Required task. Can you copy out the data exactly? Leave the images out.
----- Data provided -----
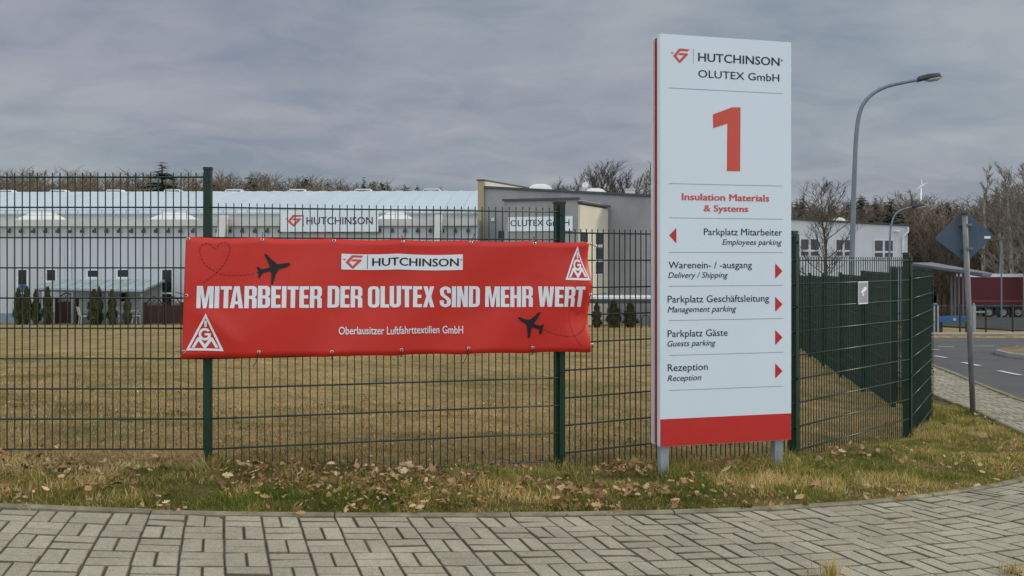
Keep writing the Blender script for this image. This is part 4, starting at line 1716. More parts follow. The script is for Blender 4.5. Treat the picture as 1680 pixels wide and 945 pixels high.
# flat entrance canopy to the right
a, b = at(968, 489, 48.5), at(1100, 489, 48.5)
ec = thing('entrance_canopy', 'flat white-edged canopy roof in front of the grey building', 'canopy', (a.x, 48.5, T(a.x, 48.5)))
MB().box((a.x, 48.5, a.z - .05), (b.x, 51.5, a.z + .04)).build('canopy_roof', M['frame'], ec)
MB().box((a.x + .05, 48.55, a.z - .26), (b.x - .05, 51.4, a.z - .053)).build('canopy_beam', M['dark_trim'], ec)
for x in (a.x + .3, a.x + 1.9, b.x - .3):
    MB().tube([(x, 48.8, T(x, 48.8) - .05), (x, 48.8, a.z - .26)], .04, 6).build('canopy_post', M['canopy_post'], ec)
p = at(1059, 551, 45.5)
zb = T(p.x, 45.5)
bk = thing('bike_stand', 'low dark hoop stand beside the tall white sign', 'bicycle stand', (p.x, 45.5, zb))
for k, dxx in enumerate((-.0, .42)):
    pts = [(p.x - .16 + dxx, 45.5, zb), (p.x - .16 + dxx, 45.5, zb + .4)] + [(p.x + dxx - .16 * math.cos(PI * i / 8), 45.5, zb + .4 + .16 * math.sin(PI * i / 8)) for i in range(1, 8)] + [(p.x + .16 + dxx, 45.5, zb + .4), (p.x + .16 + dxx, 45.5, zb)]
    MB().tube(pts, .02, 6).build('hoop', M['bolt'], bk)

# ------------------------------------------------------------------ white building on the right
WY = 62.0
wl, wr = at(1270, 359, WY), at(1489, 371, WY)
wgz = T(wl.x, WY) - .3
wb = thing('white_building', 'flat white office building with cross-barred windows behind the young tree', 'building', (wl.x, WY, wgz))
mb = MB()
mb.add([(wl.x, WY, wgz), (wr.x, WY, wgz), (wr.x, WY + 14, wgz), (wl.x, WY + 14, wgz), (wl.x, WY, wl.z), (wr.x, WY, wr.z), (wr.x, WY + 14, wr.z), (wl.x, WY + 14, wl.z)],
       [(3, 2, 1, 0), (4, 5, 6, 7), (0, 1, 5, 4), (1, 2, 6, 5), (2, 3, 7, 6), (3, 0, 4, 7)])
mb.build('wall', mat('white_render', (0.52, 0.54, 0.565), .75, .06, .8), wb)
mb = MB()
mb.add([(wl.x, WY - .12, wl.z + .003), (wr.x + .1, WY - .12, wr.z + .003), (wr.x + .1, WY + 14, wr.z + .003), (wl.x, WY + 14, wl.z + .003),
        (wl.x, WY - .12, wl.z + .09), (wr.x + .1, WY - .12, wr.z + .09), (wr.x + .1, WY + 14, wr.z + .09), (wl.x, WY + 14, wl.z + .09)],
       [(3, 2, 1, 0), (4, 5, 6, 7), (0, 1, 5, 4), (1, 2, 6, 5), (2, 3, 7, 6), (3, 0, 4, 7)])
mb.build('roof_edge', M['dark_trim'], wb)


def wwin(x0, x1, y0, y1, cols, splits):
    a, b = at(x0, y1, WY), at(x1, y0, WY)
    f = .1
    mb = MB()
    mb.box((a.x, WY - .05, a.z), (b.x, WY - .002, b.z))
    fr = mb.build('window', M['frame'], wb)
    mb = MB()
    zs = [a.z] + [a.z + (b.z - a.z) * s for s in splits] + [b.z]
    for c in range(cols):
        for r in range(len(zs) - 1):
            xa = a.x + (b.x - a.x) * c / cols
            xb = a.x + (b.x - a.x) * (c + 1) / cols
            mb.box((xa + f * .7, WY - .075, zs[r] + f * .6), (xb - f * .7, WY - .052, zs[r + 1] - f * .6))
    mb.build('pane', M['glass'], fr)


wwin(1312, 1344, 391, 421, 2, [.33])
wwin(1370, 1397, 392, 421, 2, [.33])
wwin(1433, 1466, 393, 423, 2, [.33])
wwin(1372, 1395, 463, 486, 2, [.33])
wwin(1433, 1466, 463, 490, 2, [.33])
a = at(1484, 382, WY)
MB().tube([(a.x + .15, WY - .15, wr.z - .05), (a.x + .15, WY - .15, wr.z - .35), (a.x - .12, WY - .1, wr.z - .65), (a.x - .12, WY - .1, wgz + .3)], .07, 8).build('downpipe', M['frame'], wb)
a = at(1465, 380, WY)
MB().tube([(a.x, WY - .005, a.z), (a.x + .1, WY - .2, a.z + .03), (a.x + .3, WY - .3, a.z)], [.04, .05, .09], 6).build('wall_lamp', M['frame'], wb)
a, b = at(1366, 364.5, WY + 4), at(1387, 357.5, WY + 4)
MB().box((a.x, WY + 3, a.z - .4), (b.x, WY + 5, a.z + .05)).build('skylight_kerb', M['fascia'], wb)
MB().lathe(((a.x + b.x) / 2, WY + 4, a.z + .053), [((b.x - a.x) / 2, 0), ((b.x - a.x) / 2 * .9, .12), ((b.x - a.x) / 2 * .5, .22), (.05, .25)], 14).build('skylight', M['dome'], wb, smooth=True)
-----
Answer to this task.
Keep writing the Blender script for this image. This is part 4, starting at line 1716. More parts follow. The script is for Blender 4.5. Treat the picture as 1680 pixels wide and 945 pixels high.
# flat entrance canopy to the right
a, b = at(968, 489, 48.5), at(1100, 489, 48.5)
ec = thing('entrance_canopy', 'flat white-edged canopy roof in front of the grey building', 'canopy', (a.x, 48.5, T(a.x, 48.5)))
MB().box((a.x, 48.5, a.z - .05), (b.x, 51.5, a.z + .04)).build('canopy_roof', M['frame'], ec)
MB().box((a.x + .05, 48.55, a.z - .26), (b.x - .05, 51.4, a.z - .053)).build('canopy_beam', M['dark_trim'], ec)
for x in (a.x + .3, a.x + 1.9, b.x - .3):
    MB().tube([(x, 48.8, T(x, 48.8) - .05), (x, 48.8, a.z - .26)], .04, 6).build('canopy_post', M['canopy_post'], ec)
p = at(1059, 551, 45.5)
zb = T(p.x, 45.5)
bk = thing('bike_stand', 'low dark hoop stand beside the tall white sign', 'bicycle stand', (p.x, 45.5, zb))
for k, dxx in enumerate((-.0, .42)):
    pts = [(p.x - .16 + dxx, 45.5, zb), (p.x - .16 + dxx, 45.5, zb + .4)] + [(p.x + dxx - .16 * math.cos(PI * i / 8), 45.5, zb + .4 + .16 * math.sin(PI * i / 8)) for i in range(1, 8)] + [(p.x + .16 + dxx, 45.5, zb + .4), (p.x + .16 + dxx, 45.5, zb)]
    MB().tube(pts, .02, 6).build('hoop', M['bolt'], bk)

# ------------------------------------------------------------------ white building on the right
WY = 62.0
wl, wr = at(1270, 359, WY), at(1489, 371, WY)
wgz = T(wl.x, WY) - .3
wb = thing('white_building', 'flat white office building with cross-barred windows behind the young tree', 'building', (wl.x, WY, wgz))
mb = MB()
mb.add([(wl.x, WY, wgz), (wr.x, WY, wgz), (wr.x, WY + 14, wgz), (wl.x, WY + 14, wgz), (wl.x, WY, wl.z), (wr.x, WY, wr.z), (wr.x, WY + 14, wr.z), (wl.x, WY + 14, wl.z)],
       [(3, 2, 1, 0), (4, 5, 6, 7), (0, 1, 5, 4), (1, 2, 6, 5), (2, 3, 7, 6), (3, 0, 4, 7)])
mb.build('wall', mat('white_render', (0.52, 0.54, 0.565), .75, .06, .8), wb)
mb = MB()
mb.add([(wl.x, WY - .12, wl.z + .003), (wr.x + .1, WY - .12, wr.z + .003), (wr.x + .1, WY + 14, wr.z + .003), (wl.x, WY + 14, wl.z + .003),
        (wl.x, WY - .12, wl.z + .09), (wr.x + .1, WY - .12, wr.z + .09), (wr.x + .1, WY + 14, wr.z + .09), (wl.x, WY + 14, wl.z + .09)],
       [(3, 2, 1, 0), (4, 5, 6, 7), (0, 1, 5, 4), (1, 2, 6, 5), (2, 3, 7, 6), (3, 0, 4, 7)])
mb.build('roof_edge', M['dark_trim'], wb)


def wwin(x0, x1, y0, y1, cols, splits):
    a, b = at(x0, y1, WY), at(x1, y0, WY)
    f = .1
    mb = MB()
    mb.box((a.x, WY - .05, a.z), (b.x, WY - .002, b.z))
    fr = mb.build('window', M['frame'], wb)
    mb = MB()
    zs = [a.z] + [a.z + (b.z - a.z) * s for s in splits] + [b.z]
    for c in range(cols):
        for r in range(len(zs) - 1):
            xa = a.x + (b.x - a.x) * c / cols
            xb = a.x + (b.x - a.x) * (c + 1) / cols
            mb.box((xa + f * .7, WY - .075, zs[r] + f * .6), (xb - f * .7, WY - .052, zs[r + 1] - f * .6))
    mb.build('pane', M['glass'], fr)


wwin(1312, 1344, 391, 421, 2, [.33])
wwin(1370, 1397, 392, 421, 2, [.33])
wwin(1433, 1466, 393, 423, 2, [.33])
wwin(1372, 1395, 463, 486, 2, [.33])
wwin(1433, 1466, 463, 490, 2, [.33])
a = at(1484, 382, WY)
MB().tube([(a.x + .15, WY - .15, wr.z - .05), (a.x + .15, WY - .15, wr.z - .35), (a.x - .12, WY - .1, wr.z - .65), (a.x - .12, WY - .1, wgz + .3)], .07, 8).build('downpipe', M['frame'], wb)
a = at(1465, 380, WY)
MB().tube([(a.x, WY - .005, a.z), (a.x + .1, WY - .2, a.z + .03), (a.x + .3, WY - .3, a.z)], [.04, .05, .09], 6).build('wall_lamp', M['frame'], wb)
a, b = at(1366, 364.5, WY + 4), at(1387, 357.5, WY + 4)
MB().box((a.x, WY + 3, a.z - .4), (b.x, WY + 5, a.z + .05)).build('skylight_kerb', M['fascia'], wb)
MB().lathe(((a.x + b.x) / 2, WY + 4, a.z + .053), [((b.x - a.x) / 2, 0), ((b.x - a.x) / 2 * .9, .12), ((b.x - a.x) / 2 * .5, .22), (.05, .25)], 14).build('skylight', M['dome'], wb, smooth=True)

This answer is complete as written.